Il est donc possible d’en conclure que c’est la rupture entre l’idéologisation religieuse et le pragmatisme politique de la monarchie saoudienne, qui a en partie (ils ne sont pas seuls responsables) créé ce mouvement massif djihadiste au Moyen-Orient et qui s’est étendu plus récemment en Afrique. Un mouvement qui menace la dynastie Al Saoud aujourd’hui. Au contraire du Hezbollah, le bras armé de l’Iran au Liban, qui est toujours sous le contrôle de Téhéran. La conséquence de ce contrôle étant que le Hezbollah a conservé une vocation politique avant tout et non religieuse, contrairement à Al-Qaïda et l’EI, qui sans encadrement, se sont radicalisés et ont transformé un combat politique, contre l’URSS et le gouvernement syrien par exemple, en guerre sainte. Cette différence rend le combat du Hezbollah plus acceptable aux yeux d’une partie du monde et explique le fait qu’il ne soit pas classé comme association terroriste par l’ONU. Concernant l’Arabie saoudite, bien malin est celui qui peut deviner l’avenir du régime, mais aujourd’hui ce sont bien les groupes djihadistes qui représentent le plus grand danger pour la monarchie. Des djihadistes qui avaient pourtant été mis sur orbite par Riyad et qui pourraient bien se retourner contre leurs anciens maîtres, qu’ils accusent de ne pas respecter les préceptes de l’Islam.

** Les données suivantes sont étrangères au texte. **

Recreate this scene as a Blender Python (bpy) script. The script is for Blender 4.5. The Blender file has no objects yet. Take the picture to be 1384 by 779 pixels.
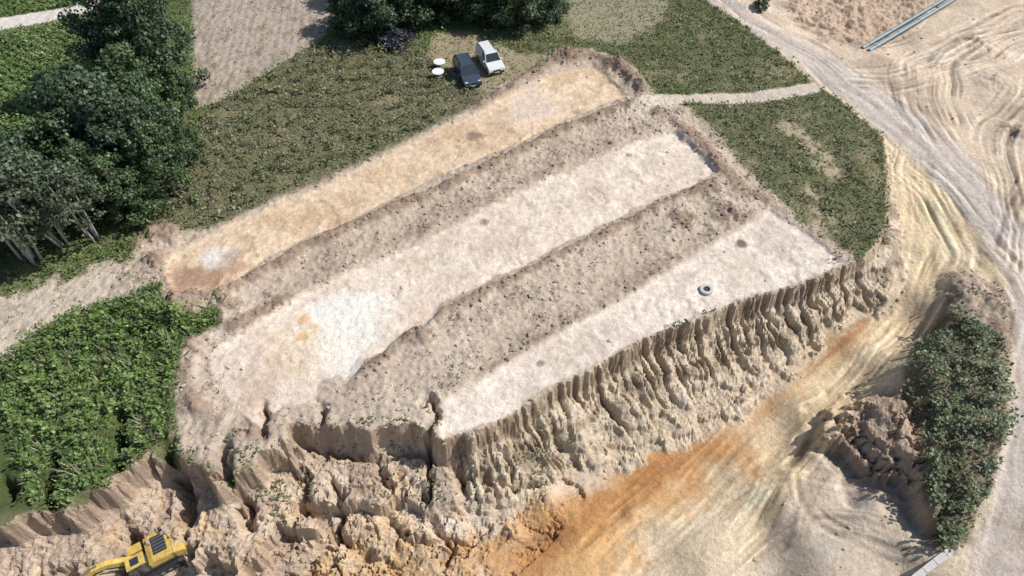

(1) Le Hanbalisme est une des quatre grandes écoles jurisprudentielles sunnites. Le Hanbalisme est le courant le plus rigoriste, principalement présent dans la péninsule arabique, ce qui a favorisé l’émergence du wahhabisme.
(2) Il ne faut pas perdre de vue, que le terrorisme est un moyen d’action et le djihadisme un fond idéologique. Les deux vont de pair dans le cas de l’EI.